Il 28/05/2010 19:25, John McCall ha scritto:
> On May 28, 2010, at 9:00 AM, Abramo Bagnara wrote:
>> I might imagine this is done
>> for access checking, but as I'd guess that access checking is done
>> traversing and checking *all* the nesting records (also anonymous ones)
>> the union fields would be unaccessible from outside class S also if
>> correctly marked as public.
> 
> Your guess is wrong;  we assume that the decl's access specifier correctly
> describes the access of the member when considered as a member of its
> declaring class.  There is no value in remembering the access of the decl
> within the anonymous union, first, because it is impossible to access
> anything from the context of the anonymous union (as opposed to
> from its enclosing context) after it is parsed, and second, because
> (as you've rightly observed) that access is always public.

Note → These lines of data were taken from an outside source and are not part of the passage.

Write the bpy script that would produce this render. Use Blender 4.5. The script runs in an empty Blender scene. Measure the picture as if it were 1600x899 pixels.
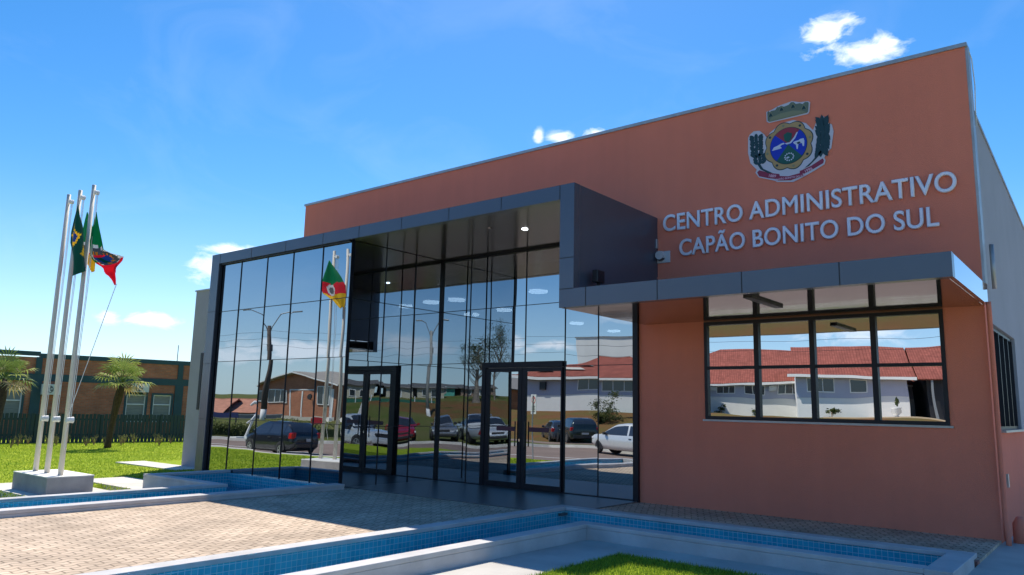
import bpy, bmesh, math, random
import numpy as np
from mathutils import Vector, Matrix
random.seed(7); rng = np.random.default_rng(7)
S = bpy.context.scene
COL = S.collection
R_ = math.radians

# ------------------------------------------------------------------ camera
cam_d = bpy.data.cameras.new('camera'); cam = bpy.data.objects.new('camera', cam_d); COL.objects.link(cam)
CR = Vector((0.77897, 0.62650, 0.02196)); YAW, PIT, ROL = 0.680733, 0.158146, 0.0222519
def cam_axes():
    cy, sy = math.cos(YAW), math.sin(YAW); cp, sp = math.cos(PIT), math.sin(PIT); cr, sr = math.cos(ROL), math.sin(ROL)
    right = Vector((cy, sy, 0)); f0 = Vector((-sy, cy, 0)); up0 = Vector((0, 0, 1))
    fwd = cp*f0 + sp*up0; up = -sp*f0 + cp*up0
    return cr*right + sr*up, -sr*right + cr*up, fwd
r_, u_, w_ = cam_axes()
cam.matrix_world = Matrix(((r_.x, u_.x, -w_.x, 0), (r_.y, u_.y, -w_.y, 0), (r_.z, u_.z, -w_.z, 1.6), (0, 0, 0, 1)))
cam_d.sensor_width = 36; cam_d.lens = 1187.93/1600*36; cam_d.clip_start = 0.05; cam_d.clip_end = 5000
S.camera = cam

# ------------------------------------------------------------------ sky and sun
SUN_DIR = Vector((-0.40, 0.54, 1.0)).normalized()
sun_el = math.asin(SUN_DIR.z); sun_az = math.atan2(SUN_DIR.x, SUN_DIR.y)
world = bpy.data.worlds.new('World'); S.world = world; world.use_nodes = True
nt = world.node_tree; nt.nodes.clear()
def wn(t, **k):
    n = nt.nodes.new(t)
    for a, b in k.items(): setattr(n, a, b)
    return n
def wl(a, b): nt.links.new(a, b)
sky = wn('ShaderNodeTexSky', sky_type='NISHITA', sun_disc=False)
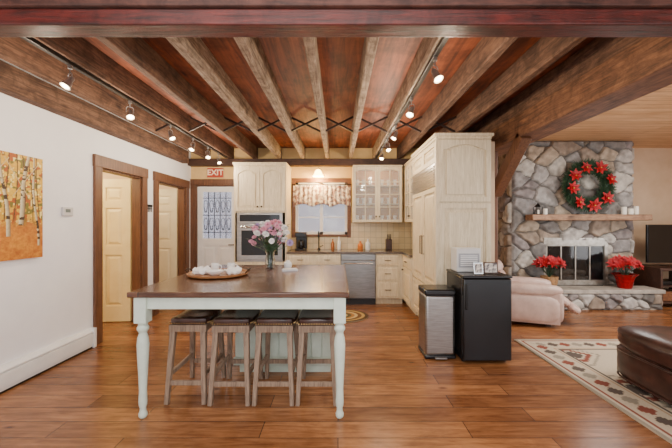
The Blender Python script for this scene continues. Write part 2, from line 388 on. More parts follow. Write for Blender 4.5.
# ------------------------------------------------------------ track lights
def spot_head():
    e=T('track_spotlight','small silver adjustable track spotlight with lit bulb','lamp',(0,0,0),group='track spotlights')
    G().lathe([(.016,-.025),(.016,0),(0,0)],(0,0,0),12).obj('track_adapter',M_silver,e,local=True)
    R=Matrix.Rotation(math.radians(-30),4,'X')
    G().tube([(0,0,-.02),(0,0,-.06)],.005).tube([(-.030,0,-.115),(-.030,0,-.072),(-.02,0,-.06),(.02,0,-.06),(.030,0,-.072),(.030,0,-.115)],.004).obj('swivel_arm',M_silver,e,local=True)
    G().lathe([(.0,.036),(.014,.034),(.020,.024),(.022,-.01),(.027,-.02),(.033,-.052),(.036,-.060),(.036,-.066),(.032,-.066),(.029,-.05),(.0,-.038)],(0,0,-.112),18,R).obj('lamp_head',M_silver,e,local=True)
    G().lathe([(0,-.070),(.016,-.068),(.026,-.058),(.029,-.048),(.0,-.04)],(0,0,-.112),16,R).obj('light_bulb',M_bulb,e,local=True)
    return e
def lamp(kind,loc,e,col,size=.05,rot=None,**k):
    l=bpy.data.lights.new('lamp',kind); l.energy=e; l.color=col[:3]
    if kind=='AREA': l.shape='RECTANGLE'; l.size=size; l.size_y=k.get('sy',size)
    else: l.shadow_soft_size=size
    o=bpy.data.objects.new('lamp_or_fill_light',l); LINK(o); o.location=loc  # shared by real fixtures and added fill lights
    if rot: o.rotation_euler=rot
    return o
WARM=(1,.82,.60)
for x in(-2.03,.70):
    t=G().box(x-.018,x+.018,1.9,6.0,JZ-.03,JZ).obj('lighting_track',M_blackm,smooth=False,bev=.003); origin(t,(x,4,JZ-.03)); tag(t,'long black lighting track mounted under a joist','lighting track')
hd=spot_head(); first=True; kk=0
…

I'm not sure to understand the difference you see between

class s {
  struct {
    int a;
    int b;
  };
};

and

class q {
  struct {
    int a;
    int b;
  } c;
};

and why you treat the former as a special case, but that apart it's not
a problem in either way once there is the possibility to know access
specifier written in source.

> Is there a value to remembering the original access specifier, i.e. public,
> that I'm not seeing?  I would much prefer not to change the current behavior,
> but we could certainly provide a method that reports the "direct" access
> specifier, i.e. public if the DC is an anonymous struct or union.

The value is for pretty printer like applications and for source
checkers. However to add an AccessSpecifierAsWritten flag inside the
decl is not the ideal solution, it can't represent something like this:

class s {
private:
  int a;
};

(undistiguishable from class s { int a; })

or

class s {
public:
private:
  int a;
};

To represent correctly the above we might decide to have a node for
access specifiers at the same level of other decls.